As part of the Treaty of Paris, in which Great Britain recognized the new United States of America, Britain ceded the land that comprised the immense Northwest Territory, a wilderness empire northwest of the Ohio River containing the future states of Ohio, Indiana, Illinois, Michigan, and Wisconsin. A Massachusetts minister named Manasseh Cutler was instrumental in opening this vast territory to veterans of the Revolutionary War and their families for settlement. Included in the Northwest Ordinance were three remarkable conditions: freedom of religion, free universal education, and most importantly, the prohibition of slavery. In 1788 the first band of pioneers set out from New England for the Northwest Territory under the leadership of Revolutionary War veteran General Rufus Putnam. They settled in what is now Marietta on the banks of the Ohio River.

McCullough tells the story through five major characters: Cutler and Putnam; Cutler’s son Ephraim; and two other men, one a carpenter turned architect, and the other a physician who became a prominent pioneer in American science. They and their families created a town in a primeval wilderness, while coping with such frontier realities as floods, fires, wolves and bears, no roads or bridges, no guarantees of any sort, all the while negotiating a contentious and sometimes hostile relationship with the native people. Like so many of McCullough’s subjects, they let no obstacle deter or defeat them.

Drawn in great part from a rare and all-but-unknown collection of diaries and letters by the key figures, The Pioneers is a uniquely American story of people whose ambition and courage led them to remarkable accomplishments.

9. Unsolved (Invisible)
By James Patterson and David Ellis

FBI agent Emmy Dockery is absolutely relentless. She’s young and driven, and her unique skill at seeing connections others miss has brought her an impressive string of arrests.But a shocking new case-unfolding across the country-has left her utterly baffled.

The victims all appear to have died by accident, and have seemingly nothing in common. But this many deaths can’t be coincidence. And the killer is somehow one step ahead of every move Dockery makes. How?

To FBI special agent Harrison “Books” Bookman, everyone in the FBI is a suspect-particularly Emmy Dockery (the fact that she’s his ex-fiancee doesn’t make it easier).

But someone else is watching Dockery. Studying, learning, waiting. Until it’s the perfect time to strike.

10. Educated: A Memoir 
By Tara Westover

Born to survivalists in the mountains of Idaho, Tara Westover was seventeen the first time she set foot in a classroom. Her family was so isolated from mainstream society that there was no one to ensure the children received an education, and no one to intervene when one of Tara’s older brothers became violent. When another brother got himself into college, Tara decided to try a new kind of life. Her quest for knowledge transformed her, taking her over oceans and across continents, to Harvard and to Cambridge University.

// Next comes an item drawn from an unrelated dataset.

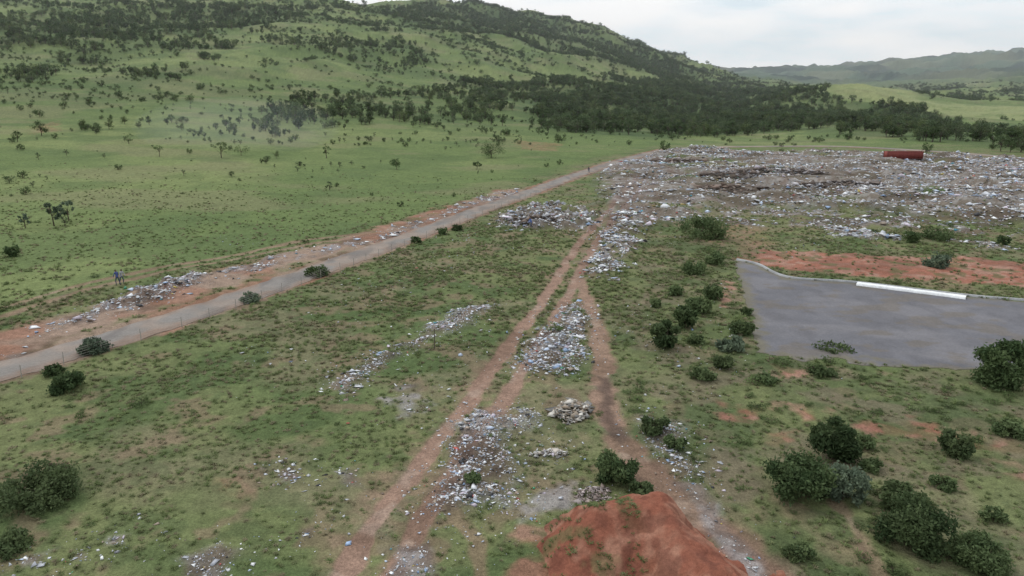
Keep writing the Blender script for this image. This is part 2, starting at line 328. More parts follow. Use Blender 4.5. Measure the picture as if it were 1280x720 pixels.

Only then would she wonder if she’d traveled too far, if there was still a way home.

Honorable Mentions

The Red Jeep by David Zaiss

In The Red Jeep, author David Zaiss adds the third and final part to his tale of wrongful discharge and the corporate, for-profit mentality that permeates many public institutions across the country. Although the plot remains in the backdrop of idyllic Northern Michigan, the realities and behavior has far greater reaches.

 

 

 

She Called Him Raymond by Ray O’Conor

A letter penned in 1944 uncovers the powerful and heartfelt story of Helen Gregg, the daughter of Irish immigrant parents who grew up in the miseries of Hell’s Kitchen during the Great Depression, and Clarence Raymond Stephenson, a young aspiring B-17 pilot raised in the small, struggling city of Ironton, Ohio. Fate brings them together in New York’s Central Park in 1942. From the moment their eyes first met, they knew their lives would never be the same.